4. What motivates you to write?
I enjoy it. And I’d refer you back to my answer to question 2. I don’t feel the need of motivation. Writing is what I do. And I enjoy it.
5. Who of today’s writers do you admire the most and why?
Well, given that I’ve read probably one per cent or less of today’s writers I think this is impossible to answer. I could reel off a list of my friends, who are friends because (a) they are good people who I get on with and (b) I like their work — but I might either (a) make the list too long and bore the pants off your audience or (b) forget someone, and risk losing a friend. There are people whose work I like and will always check out if I see it listed on a contents page or whatever, but if I don’t mention them and they see this they might wonder (a) why they are not listed amongst my friends, or (b) what they would have to do to join such an exalted band of people. This is dangerous territory, a territory that has become much more dangerous now I am in this country and not living on the other side of the world.
6. What would you say to someone who asked you “How do you become a writer?”
I would rather they asked me “How do you become a poet?” because the term “writer” covers a wide variety of activities, most of which I’m not really qualified to talk about, but if they were to ask about being a poet then I could repeat what another poet said a few days ago: you don’t become a poet, you either are a poet, or you’re not. But if you (not you personally, but our hypothetical questioner) want to dismiss that idea because it sounds pompous or elitist and still want to “become a poet” the question you should probably be asking yourself is “Why do I want to be a poet?” The answer to that question will say a lot about whether or not you will “become”…. On the other hand, and in a different mood, I could be much more generous and just talk about how much work you have to put in to get to where you want to be. Lots of reading, lots of writing, and lots of work. Loads of people think poetry is easy because poems are often short, and these days don’t even have to scan or rhyme. They’re wrong.

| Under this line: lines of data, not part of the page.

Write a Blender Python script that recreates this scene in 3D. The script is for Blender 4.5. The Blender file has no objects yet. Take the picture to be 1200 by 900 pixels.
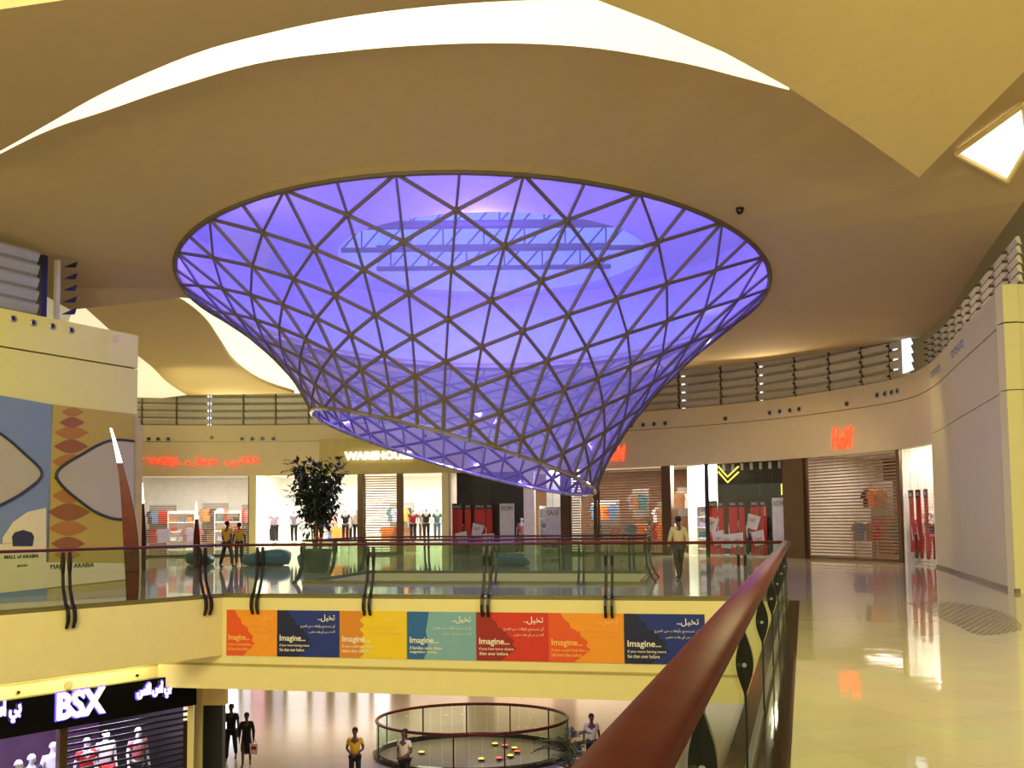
import bpy, bmesh, math, random
from mathutils import Vector, Matrix, geometry
from mathutils.bvhtree import BVHTree
random.seed(7)
PI = math.pi
scn = bpy.context.scene
COL = scn.collection

# ------------------------------------------------------------------ camera, world, lights, exposure
EYE = Vector((0, 0, 1.65))
FPX = 1050.0
PITCH, ROLL = math.radians(3.5), math.radians(-0.58)
SHY = 0.0803
CM = Matrix.Rotation(PI / 2 + PITCH, 3, 'X') @ Matrix.Rotation(ROLL, 3, 'Z')
cd = bpy.data.cameras.new('camera')
cam = bpy.data.objects.new('camera', cd)
COL.objects.link(cam)
cam.matrix_world = Matrix.Translation(EYE) @ CM.to_4x4()
cd.sensor_width = 36.0
cd.lens = 36.0 * FPX / 1200.0
cd.shift_y = SHY
cd.clip_start, cd.clip_end = 0.05, 300
scn.camera = cam

def C(r, g, b):
    f = lambda v: (v / 255 / 12.92) if v / 255 <= .04045 else ((v / 255 + .055) / 1.055) ** 2.4
    return (f(r), f(g), f(b), 1.0)

w = bpy.data.worlds.new('world')
scn.world = w
w.use_nodes = True
w.node_tree.nodes['Background'].inputs[0].default_value = (1.0, 0.90, 0.49, 1)
w.node_tree.nodes['Background'].inputs[1].default_value = 0.80
scn.view_settings.view_transform = 'Standard'
scn.view_settings.look = 'None'
scn.view_settings.exposure = 0.0
scn.view_settings.gamma = 1.0
scn.view_settings.use_curve_mapping = False

def light(name, kind, loc, power, color, size=.3, size_y=None, aim=None, spot=None):
    d = bpy.data.lights.new(name, kind)
    d.energy = power
    d.color = color
    if kind == 'AREA':
        d.shape = 'RECTANGLE'
        d.size = size
        d.size_y = size_y or size
    else:
        d.shadow_soft_size = size
    if spot:
        d.spot_size = spot
        d.spot_blend = .6
    o = bpy.data.objects.new(name, d)
    COL.objects.link(o)
    o.location = loc
    if aim is not None:
        o.rotation_euler = (Vector(aim) - Vector(loc)).to_track_quat('-Z', 'Y').to_euler()
    return o

WARM = (1.0, .90, .45)
VIOLET = (.20, .13, 1.0)
# funnel: violet flood lamps round the throat and above the rim
for a, r, z, p in ((-90, 6.9, 9.6, 460), (-20, 6.9, 9.2, 400), (200, 6.9, 9.3, 400), (90, 6.0, 9.0, 560), (0, .1, 9.9, 420), (-60, .9, 6.0, 480), (170, 1.6, 6.6, 380)):
    light('violet_flood', 'POINT', (-1 + r * math.cos(math.radians(a)), 26 + r * math.sin(math.radians(a)), z), p, VIOLET, .12)
# fill lights added for the upper hall, no real fittings
light('hall_fill', 'AREA', (3.5, 8.5, 7.8), 420, WARM, 3, 3, (3.5, 9.5, 0))
light('hall_fill', 'AREA', (-6, 4.0, 8.5), 1500, WARM, 6, 4, (-3, 20, -1.5))
light('hall_fill', 'SPOT', (8, -2, 6.0), 2600, WARM, .3, None, (13.2, 19.5, 3.5), .6)
light('hall_fill', 'SPOT', (1, -2, 6.0), 3400, (1, .86, .5), .3, None, (12.2, 23.5, 3.0), .75)
# fill spots added to brighten the ceiling, aimed up from the wall tops
for q, p_, t_ in (((-14, 44.6), 300, (-9, 34, 9)), ((-3, 44.2), 260, (-2, 37, 9)), ((6.0, 40.6), 300, (4.5, 34, 9)), ((10.6, 36.8), 300, (7.5, 31, 9)), ((-11.5, 21.8), 260, (-9, 22, 9))):
    light('ceiling_fill', 'SPOT', (q[0], q[1], 6.55), p_, (1, .82, .52), .1, None, t_, 2.2)
for q in ((10.5, 27.5), (8.5, 31.5)):  # more added fill spots, for the far shutters and the left side
    light('hall_fill', 'SPOT', (q[0], q[1], 7.7), 420, (1, .76, .45), .12, None, (q[0] + 2.2, q[1] + 4, 2), 1.6)
light('hall_fill', 'SPOT', (-9.5, 9, 6.0), 900, WARM, .15, None, (-11.3, 22, 3.6), .9)
light('hall_fill', 'SPOT', (-15.8, 33, 5.5), 1400, (1, .93, .58), .12, None, (-10, 45, 5), 1.3)
# lower concourse: fill lights added under its soffit
light('concourse_fill', 'AREA', (-6, 33, -2.1), 420, (1, .85, .7), 6, 4, (-6, 33.1, -6))
light('concourse_fill', 'AREA', (2, 40, -2.1), 420, (1, .8, .65), 8, 4, (2, 40.1, -6))
light('concourse_fill', 'AREA', (-1, 23.0, -2.1), 200, (1, .8, .6), 6, 2, (-1, 23.1, -6))

# ------------------------------------------------------------------ survey helpers (sight lines -> places in the hall)
def ray(px, py):
    v = Vector(((px - 600) / FPX, (450 - py + SHY * 1200) / FPX, -1.0))
    return CM @ v
def atY(px, py, Y):
    d = ray(px, py); return EYE + d * (Y / d.y)
def atZ(px, py, z):
    d = ray(px, py); return EYE + d * ((z - EYE.z) / d.z)
def hz(px):
    return 610.5 + .0101 * (px - 600)

# ------------------------------------------------------------------ materials
def mat(name, col, rough=.6, metal=0.0, emit=None, es=1.0, var=.06, scale=3.0, bump=0.0, coat=0.0, spec=.5):
    m = bpy.data.materials.new(name)
    m.use_nodes = True
    nt = m.node_tree
    b = nt.nodes['Principled BSDF']
    b.inputs['Roughness'].default_value = rough
    b.inputs['Metallic'].default_value = metal
    b.inputs['Specular IOR Level'].default_value = spec
    b.inputs['Coat Weight'].default_value = coat
    tc = nt.nodes.new('ShaderNodeTexCoord')
    n = nt.nodes.new('ShaderNodeTexNoise')
    n.inputs['Scale'].default_value = scale
    n.inputs['Detail'].default_value = 4
    nt.links.new(tc.outputs['Object'], n.inputs['Vector'])
    r = nt.nodes.new('ShaderNodeValToRGB')
    r.color_ramp.elements[0].position = .3
    r.color_ramp.elements[1].position = .7
    r.color_ramp.elements[0].color = tuple(c * (1 - var) for c in col[:3]) + (1,)
    r.color_ramp.elements[1].color = tuple(min(1, c * (1 + var)) for c in col[:3]) + (1,)
    nt.links.new(n.outputs['Fac'], r.inputs['Fac'])
    nt.links.new(r.outputs['Color'], b.inputs['Base Color'])
    if bump:
        bp = nt.nodes.new('ShaderNodeBump')
        bp.inputs['Strength'].default_value = bump
        bp.inputs['Distance'].default_value = .02
        nt.links.new(n.outputs['Fac'], bp.inputs['Height'])
        nt.links.new(bp.outputs['Normal'], b.inputs['Normal'])
    if emit:
        b.inputs['Emission Color'].default_value = tuple(emit[:3]) + (1,)
        b.inputs['Emission Strength'].default_value = es
    return m

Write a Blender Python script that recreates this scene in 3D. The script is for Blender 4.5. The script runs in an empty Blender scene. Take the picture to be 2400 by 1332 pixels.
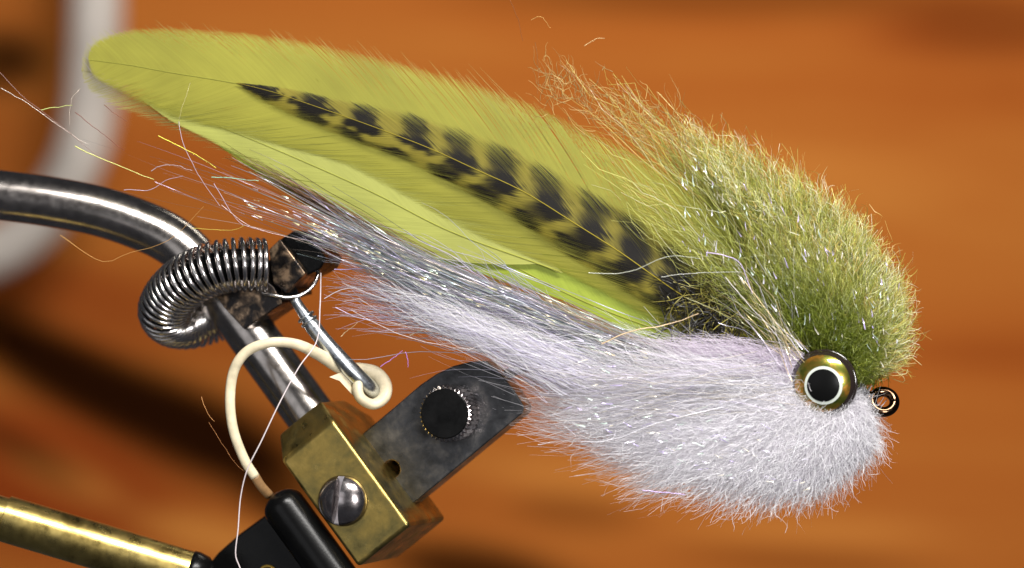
import bpy, bmesh, math
import numpy as np
from mathutils import Vector, Matrix

rng = np.random.default_rng(7)
sc = bpy.context.scene
C = sc.collection
# one unit = 100 photo pixels at the fly's plane = about 5.5 mm
sc.unit_settings.scale_length = 0.0055
D = 90.0

# ------------------------------------------------------------------ camera, light, exposure
cam = bpy.data.cameras.new("camera")
cam.lens = 135.0
cam.sensor_width = 36.0
cam.clip_start = 1.0
cam.clip_end = 600.0
cam.dof.use_dof = True
cam.dof.focus_distance = D - 0.4
cam.dof.aperture_fstop = 1.0
co = bpy.data.objects.new("camera", cam)
co.location = (0, -D, 0)
co.rotation_euler = (math.radians(90), 0, 0)
C.objects.link(co)
sc.camera = co
# aperture diameter in units = lens/1000/fstop (scene units are treated as metres)
APERTURE = 2.1
cam.dof.aperture_fstop = (cam.lens / 1000.0) / APERTURE

w = bpy.data.worlds.new("World")
sc.world = w
w.use_nodes = True
bg = w.node_tree.nodes["Background"]
bg.inputs[0].default_value = (0.85, 0.88, 1.0, 1)
bg.inputs[1].default_value = 0.05

def area(name, loc, target, size, power, col, size_y=None):
    l = bpy.data.lights.new(name, 'AREA')
    l.energy = power
    l.color = col
    l.shape = 'RECTANGLE'
    l.size = size
    l.size_y = size_y or size
    o = bpy.data.objects.new(name, l)
    o.location = loc
    d = Vector(target) - Vector(loc)
    o.rotation_euler = d.to_track_quat('-Z', 'Y').to_euler()
    C.objects.link(o)
    return o

area("key_softbox", (12, -44, 46), (0, 0, 0), 38, 78000, (1.0, 0.97, 0.93), 13)
area("fill_softbox", (20, -72, 2), (3, 0, -1), 16, 41000, (0.99, 0.975, 0.97))
area("left_fill_panel", (-48, -62, 4), (-4, 0, -3), 42, 4200, (0.97, 0.97, 1.0))  # unseen panel added as fill and for the brass face to reflect
area("backdrop_fill", (8, 20, 27), (4, 62, -9), 13, 6600, (1.0, 0.96, 0.84))  # unseen lamp added only to brighten the board behind

sc.view_settings.view_transform = 'Standard'
sc.view_settings.look = 'None'
sc.view_settings.exposure = 0.0
sc.view_settings.gamma = 1.0
sc.render.engine = 'CYCLES'
sc.cycles.use_denoising = True
sc.cycles.max_bounces = 16
sc.cycles.diffuse_bounces = 12
sc.cycles.transmission_bounces = 12
sc.cycles.glossy_bounces = 6

# ------------------------------------------------------------------ helpers
def P(px, py, y=0.0):
    s = (D + y) / D
    return np.array([(px - 1200) / 100.0 * s, y, (666 - py) / 100.0 * s])

def PP(pts, y=0.0):
    out = []
    for p in pts:
        yy = p[2] if len(p) > 2 else y
        out.append(P(p[0], p[1], yy))
    return np.array(out)

def catmull(pts, n):
    pts = np.asarray(pts, float)
    m = len(pts)
    if m == 2:
        t = np.linspace(0, 1, n)[:, None]
        return pts[0] * (1 - t) + pts[1] * t
    p = np.vstack([2 * pts[0] - pts[1], pts, 2 * pts[-1] - pts[-2]])
    d = np.r_[0, np.cumsum(np.linalg.norm(np.diff(pts, axis=0), axis=1))]
    q = np.linspace(0, d[-1], n)
    out = []
    for v in q:
        i = min(max(np.searchsorted(d, v, 'right') - 1, 0), m - 2)
        t = (v - d[i]) / max(d[i + 1] - d[i], 1e-9)
        a, b, c, e = p[i], p[i + 1], p[i + 2], p[i + 3]
        out.append(0.5 * (2 * b + (c - a) * t + (2 * a - 5 * b + 4 * c - e) * t * t + (3 * b - a - 3 * c + e) * t ** 3))
    return np.array(out)

def frames(path):
    T = np.gradient(path, axis=0)
    T /= np.linalg.norm(T, axis=1)[:, None] + 1e-12
    n = np.cross(T[0], [0, 1, 0])
    if np.linalg.norm(n) < 1e-3:
        n = np.cross(T[0], [1, 0, 0])
    n /= np.linalg.norm(n)
    N = [n]
    for i in range(1, len(path)):
        n = N[-1] - T[i] * np.dot(N[-1], T[i])
        n /= np.linalg.norm(n) + 1e-12
        N.append(n)
    N = np.array(N)
    return T, N, np.cross(T, N)

def link(name, me, mat, parent=None):
    o = bpy.data.objects.new(name, me)
    C.objects.link(o)
    if mat:
        me.materials.append(mat)
    if parent:
        o.parent = parent
    return o

def shade(me, smooth=True):
    me.polygons.foreach_set("use_smooth", [smooth] * len(me.polygons))

def mesh_from(name, verts, faces, mat, parent=None, smooth=True):
    me = bpy.data.meshes.new(name)
    me.from_pydata([tuple(v) for v in verts], [], faces)
    me.update()
    bm = bmesh.new(); bm.from_mesh(me)
    bmesh.ops.recalc_face_normals(bm, faces=bm.faces)
    bm.to_mesh(me); bm.free()
    shade(me, smooth)
    return link(name, me, mat, parent)

def sweep_data(path, rad, ns=12, cap=True, flat=1.0):
    path = np.asarray(path)
    n = len(path)
    rad = np.broadcast_to(np.asarray(rad, float), (n,))
    T, N, B = frames(path)
    a = np.linspace(0, 2 * np.pi, ns, endpoint=False)
    V = path[:, None] + rad[:, None, None] * (np.cos(a)[None, :, None] * N[:, None] + flat * np.sin(a)[None, :, None] * B[:, None])
    V = V.reshape(-1, 3)
    F = []
    for i in range(n - 1):
        for j in range(ns):
            k = (j + 1) % ns
            F.append((i * ns + j, i * ns + k, (i + 1) * ns + k, (i + 1) * ns + j))
    if cap:
        F.append(tuple(range(ns)))
        F.append(tuple(range((n - 1) * ns, n * ns)))
    return V, F

def sweep(name, path, rad, mat, parent=None, ns=12, flat=1.0):
    V, F = sweep_data(path, rad, ns, True, flat)
    return mesh_from(name, V, F, mat, parent)

def bevel(o, width, seg=3):
    m = o.modifiers.new("bevel", 'BEVEL')
    m.width = width; m.segments = seg
    m.limit_method = 'ANGLE'; m.angle_limit = math.radians(35)
    m.harden_normals = True
    return o

# rotated frame of the vise: A along the stem (down right), E across (down left), N away from the viewer
KA, KE = 0.983, 0.974
A = np.array([0.587, -0.179, -0.789]); A /= np.linalg.norm(A)
N_ = np.array([0.292, 0.956, 0.0])
N_ -= A * np.dot(A, N_); N_ /= np.linalg.norm(N_)
E = np.cross(A, N_); E /= np.linalg.norm(E)
if E[0] > 0: E = -E
Y0 = -0.3
O = P(781, 985, Y0)

def L(a, e, n):
    """local vise coordinates (in photo pixels) -> world"""
    return O + (A * a + E * e + N_ * n) / 100.0

def onN(px, py, n):
    """point on the plane at depth n along the vise's N axis that projects to a photo pixel"""
    cpos = np.array([0, -D, 0.0])
    d = P(px, py, 0) - cpos
    o = O + N_ * n / 100.0
    t = np.dot(o - cpos, N_) / np.dot(d, N_)
    return cpos + d * t

def plate(name, poly, n0, n1, mat, parent, bev=0.03, seg=2):
    f = [onN(x, y, n0) for x, y in poly]
    b = [p + N_ * (n1 - n0) / 100.0 for p in f]
    k = len(poly)
    F = [tuple(range(k)), tuple(range(2 * k - 1, k - 1, -1))]
    for i in range(k):
        j = (i + 1) % k
        F.append((i, i + k, j + k, j))
    o = mesh_from(name, f + b, F, mat, parent, True)
    bevel(o, bev, seg)
    return o

def tag(o, label=None, cat=None, kind=None, group=None):
    if label: o["label"] = label
    if cat: o["category"] = cat
    if kind: o["kind"] = kind
    if group: o["group"] = group
    return o

def empty(name, loc, label, cat):
    o = bpy.data.objects.new(name, None)
    o.location = (0, 0, 0)
    C.objects.link(o)
    tag(o, label, cat)
    return o

# ------------------------------------------------------------------ materials
def newmat(name):
    m = bpy.data.materials.new(name)
    m.use_nodes = True
    nt = m.node_tree
    return m, nt, nt.nodes["Principled BSDF"]

def ramp(nt, fac, stops):
    r = nt.nodes.new("ShaderNodeValToRGB")
    el = r.color_ramp.elements
    while len(el) < len(stops): el.new(0.5)
    for e, (p, c) in zip(el, stops):
        e.position = p; e.color = (*c, 1)
    nt.links.new(fac, r.inputs[0])
    return r.outputs[0]

def noise(nt, scale, detail=4, rough=0.55, vec=None, dist=0.0):
    n = nt.nodes.new("ShaderNodeTexNoise")
    n.inputs["Scale"].default_value = scale
    n.inputs["Detail"].default_value = detail
    n.inputs["Roughness"].default_value = rough
    n.inputs["Distortion"].default_value = dist
    if vec is not None: nt.links.new(vec, n.inputs["Vector"])
    return n.outputs["Fac"]

def objvec(nt, scale=(1, 1, 1), rot=(0, 0, 0)):
    t = nt.nodes.new("ShaderNodeTexCoord")
    m = nt.nodes.new("ShaderNodeMapping")
    m.inputs["Scale"].default_value = scale
    m.inputs["Rotation"].default_value = rot
    nt.links.new(t.outputs["Object"], m.inputs[0])
    return m.outputs[0]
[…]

7. Tell me about the writing projects you have on at the moment.
Oh, I don’t really think in terms of “projects”. But for the last couple of years or so I’ve been engaged in working on English versions of poems from China’s Tang Dynasty – poems from the Tang Shi, a collection of 300 poems which includes well-known names like Li Bai, but lots of lesser known poets too. They’re not quite direct translations – they begin life as direct translations which are then re-worked to varying degrees, insofar as I edit and tweak them a bit, and add a tiny something of my own – a phrase or a line at most – in order to present them afresh, as it were, but still staying as faithful as I can (I think and I hope) to the meaning and tone of the original. Some have been published in magazines, and it seems to be likely that Shoestring Press will be publishing a collection of them later next year. I usually have one of those poems kind of “in progress” hanging around on my desk. As I mentioned, there are 300 poems in the collection, and although I don’t plan to do all of them it’ll keep me going for a while. Other than that, I’m just doing what I do, day by day.